Now, compare that to the Unreal Engine 5 timeline...

  • June 15, 2020: Epic Games reveals Unreal Engine 5 to the public. On a console. In a playable state of a full "game" level, not just a cinematic or engine demo. And it blows minds, showcasing the new Nanite and Lumen next-generation technologies that UE5 will bring to game development.
  • May 26, 2021: One year later, Epic Games again shows UE5... oh shit, not just shows it, it's OUT! Early Access is released to the public, and everybody can test their own UE5 projects or convert their UE4 projects and see what this mindblowing technology will do right on their own home computers.
  • July 26, 2021: The Coalition, one of the leading game developers using Unreal Engine and a partner inside Microsoft Game Studios in experimenting with and optimizing next-generation technology, is invited by Epic Games to GDC to show what a team of dozens has been working on since November with Unreal Engine 5 technology. And they show... 30 seconds of some rocks in the sun, and a face. Not even both at the same time. It's new rocks and a new face, not just UE Market assets plugged in, but it's not so monumentally-awesome rocks or face that it shows the amateurs what it's like when the pros get to work.


So, UE5 is revealed, it's playable, it's already on a console, it's practically backwards-compatible with UE4 (unlike UE3,) it'll be out in a public preview in eleven months, it looks beyond anything imaginable... yet, a year later, the first professional UE5 demo not by Epic comes out and apparently pro developers are barely getting started with it. That's a weird flipflop on the timeline. (Meanwhile, the Early Access is out there showing how "easy" it is for tinkerers to make amazing things with UE5 themselves right now in their bedrooms, and that confounds the timeline too because open early access has never been so open and so early before.)

Is UE5 awesome and ready to jam? Or is UE5 barely done and nowhere near ready to be used seriously? Or is it a little of Column A & B?

The point of Alpha Point, and the real status of game development and console performance with UE5, that all gets covered in detail in the full video. (In fact, Colin Penty shined a little light and had a little dig at those being wowed by UE5 Marketplace kitbashers with a bit towards the end about what it really takes to make assets of this quality and tech modifications from scratch.) So, it's technical, but that can help realign expectations.

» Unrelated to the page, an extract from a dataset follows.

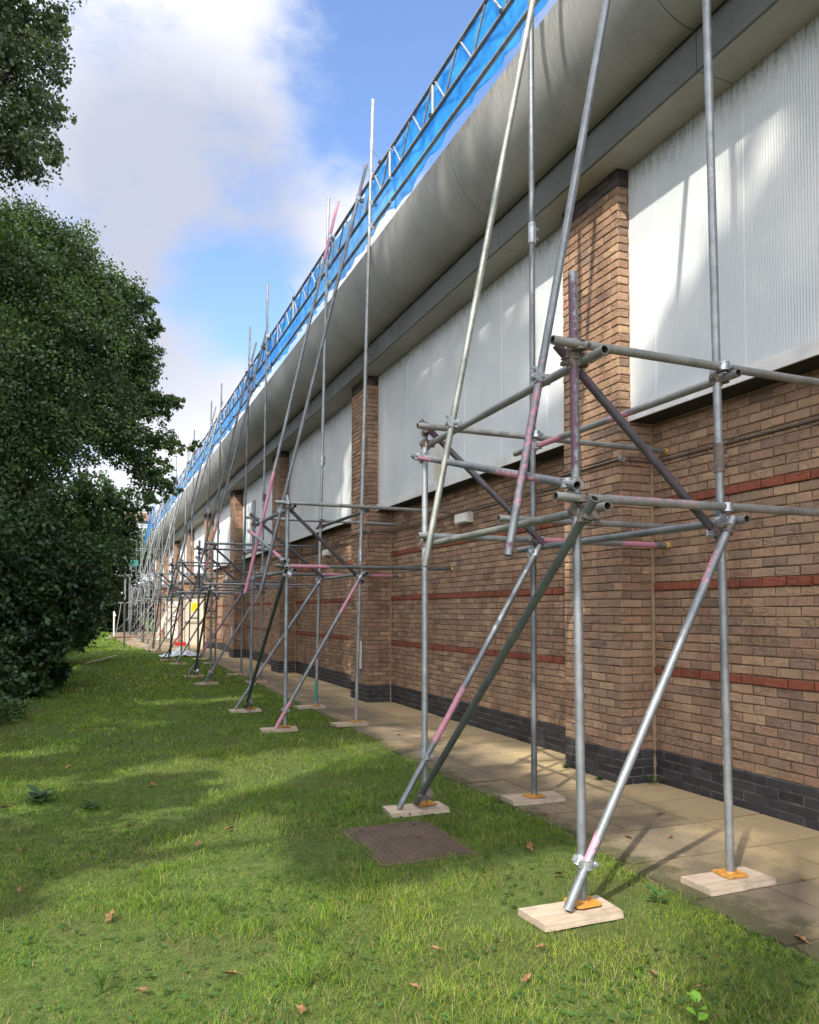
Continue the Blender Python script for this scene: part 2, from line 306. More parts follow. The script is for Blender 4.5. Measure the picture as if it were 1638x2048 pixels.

But I get you. It's been weird figuring out what's the status of UE5 (and again, next-gen in general), and it's tough to get a feel of the roadmap for what to expect in the future too. I didn't expect this to be awesome because it is just a GDC demo ultimately, but I I am genuinely shocked at kind of the rudimentary state of it, how similar it was to general UE5 demonstrations, how long it was in development (they had "early-Early Access" a couple months before the public preview build, and they started in November prototyping inside UE4 before that,) how many people it took to make it (albeit that's credits, not necessarily all those people all that time working on it,) and just generally how far this team (and really every MS team and probably every professional team outside Epic on any platform, since Coalition is on prototype vanguard for XBsX/S) is from making a UE5 game right now. Awesome demo or not, I did have in my head to expect them to be further along.